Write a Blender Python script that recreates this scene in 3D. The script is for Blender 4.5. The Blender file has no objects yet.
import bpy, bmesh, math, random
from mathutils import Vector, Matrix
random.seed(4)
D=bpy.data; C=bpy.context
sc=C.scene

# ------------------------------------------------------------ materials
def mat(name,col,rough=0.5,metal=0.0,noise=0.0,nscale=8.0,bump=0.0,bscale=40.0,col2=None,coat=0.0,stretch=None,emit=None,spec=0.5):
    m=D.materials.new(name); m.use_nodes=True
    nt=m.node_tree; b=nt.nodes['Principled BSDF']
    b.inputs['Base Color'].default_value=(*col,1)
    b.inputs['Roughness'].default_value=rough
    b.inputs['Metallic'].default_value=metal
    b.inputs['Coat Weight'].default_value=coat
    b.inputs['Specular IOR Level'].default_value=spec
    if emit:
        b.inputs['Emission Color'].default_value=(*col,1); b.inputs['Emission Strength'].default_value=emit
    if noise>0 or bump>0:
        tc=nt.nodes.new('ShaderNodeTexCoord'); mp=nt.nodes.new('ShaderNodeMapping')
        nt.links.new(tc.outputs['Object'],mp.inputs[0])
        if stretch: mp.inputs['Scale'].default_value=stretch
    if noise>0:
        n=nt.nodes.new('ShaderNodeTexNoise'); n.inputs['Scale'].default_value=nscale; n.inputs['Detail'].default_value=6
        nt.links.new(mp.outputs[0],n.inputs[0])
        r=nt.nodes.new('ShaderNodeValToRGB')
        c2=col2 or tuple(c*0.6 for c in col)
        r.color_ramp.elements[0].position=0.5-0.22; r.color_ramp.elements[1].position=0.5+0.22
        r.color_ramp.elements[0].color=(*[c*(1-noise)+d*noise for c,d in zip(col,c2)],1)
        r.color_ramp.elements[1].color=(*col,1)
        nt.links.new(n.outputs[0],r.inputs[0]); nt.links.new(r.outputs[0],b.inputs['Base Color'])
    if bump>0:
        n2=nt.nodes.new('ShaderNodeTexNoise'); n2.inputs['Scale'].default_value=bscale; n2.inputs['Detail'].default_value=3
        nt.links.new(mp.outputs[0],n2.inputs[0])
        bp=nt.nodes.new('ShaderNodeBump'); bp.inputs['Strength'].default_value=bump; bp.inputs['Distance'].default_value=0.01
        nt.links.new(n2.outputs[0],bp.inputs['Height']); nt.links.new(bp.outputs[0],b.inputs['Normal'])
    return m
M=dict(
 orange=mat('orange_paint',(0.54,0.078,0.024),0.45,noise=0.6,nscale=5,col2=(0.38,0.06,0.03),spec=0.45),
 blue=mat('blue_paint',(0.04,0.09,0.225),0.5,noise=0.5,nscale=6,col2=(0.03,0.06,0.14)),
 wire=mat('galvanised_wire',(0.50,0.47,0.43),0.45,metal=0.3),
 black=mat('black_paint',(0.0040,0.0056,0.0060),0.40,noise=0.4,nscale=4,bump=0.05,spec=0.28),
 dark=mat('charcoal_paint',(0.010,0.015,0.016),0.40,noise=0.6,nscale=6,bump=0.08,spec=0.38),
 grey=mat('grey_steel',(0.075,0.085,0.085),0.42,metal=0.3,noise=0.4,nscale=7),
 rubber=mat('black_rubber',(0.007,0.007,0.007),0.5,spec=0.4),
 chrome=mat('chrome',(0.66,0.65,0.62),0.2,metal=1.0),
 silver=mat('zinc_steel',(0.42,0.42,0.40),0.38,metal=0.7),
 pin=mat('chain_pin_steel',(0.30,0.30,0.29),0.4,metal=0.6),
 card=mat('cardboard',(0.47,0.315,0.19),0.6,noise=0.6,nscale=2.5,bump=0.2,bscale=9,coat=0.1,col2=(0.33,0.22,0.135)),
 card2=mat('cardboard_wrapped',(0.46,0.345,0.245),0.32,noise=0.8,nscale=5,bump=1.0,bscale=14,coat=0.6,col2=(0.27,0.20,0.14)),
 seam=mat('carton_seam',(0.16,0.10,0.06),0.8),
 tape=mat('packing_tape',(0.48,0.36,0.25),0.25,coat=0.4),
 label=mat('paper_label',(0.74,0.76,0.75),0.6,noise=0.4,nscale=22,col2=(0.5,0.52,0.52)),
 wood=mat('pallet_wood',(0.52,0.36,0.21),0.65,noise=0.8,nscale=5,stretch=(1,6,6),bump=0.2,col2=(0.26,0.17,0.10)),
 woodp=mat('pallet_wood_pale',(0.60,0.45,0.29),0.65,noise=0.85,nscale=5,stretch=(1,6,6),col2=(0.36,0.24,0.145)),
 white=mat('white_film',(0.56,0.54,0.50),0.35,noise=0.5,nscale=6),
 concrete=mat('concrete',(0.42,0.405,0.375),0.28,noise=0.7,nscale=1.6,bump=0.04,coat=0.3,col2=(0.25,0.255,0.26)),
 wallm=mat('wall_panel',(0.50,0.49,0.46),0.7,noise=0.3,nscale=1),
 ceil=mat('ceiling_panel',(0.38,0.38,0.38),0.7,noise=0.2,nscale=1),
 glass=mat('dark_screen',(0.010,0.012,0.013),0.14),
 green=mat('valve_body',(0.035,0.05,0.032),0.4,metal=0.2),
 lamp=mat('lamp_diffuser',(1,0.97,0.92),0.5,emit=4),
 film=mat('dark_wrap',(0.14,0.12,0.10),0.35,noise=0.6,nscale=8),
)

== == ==

WORK REQUIRED: Using the listing above, locate the lines that hold "scene" and copy each one.

TASK RESPONSE:
Write a Blender Python script that recreates this scene in 3D. The script is for Blender 4.5. The Blender file has no objects yet.
sc=C.scene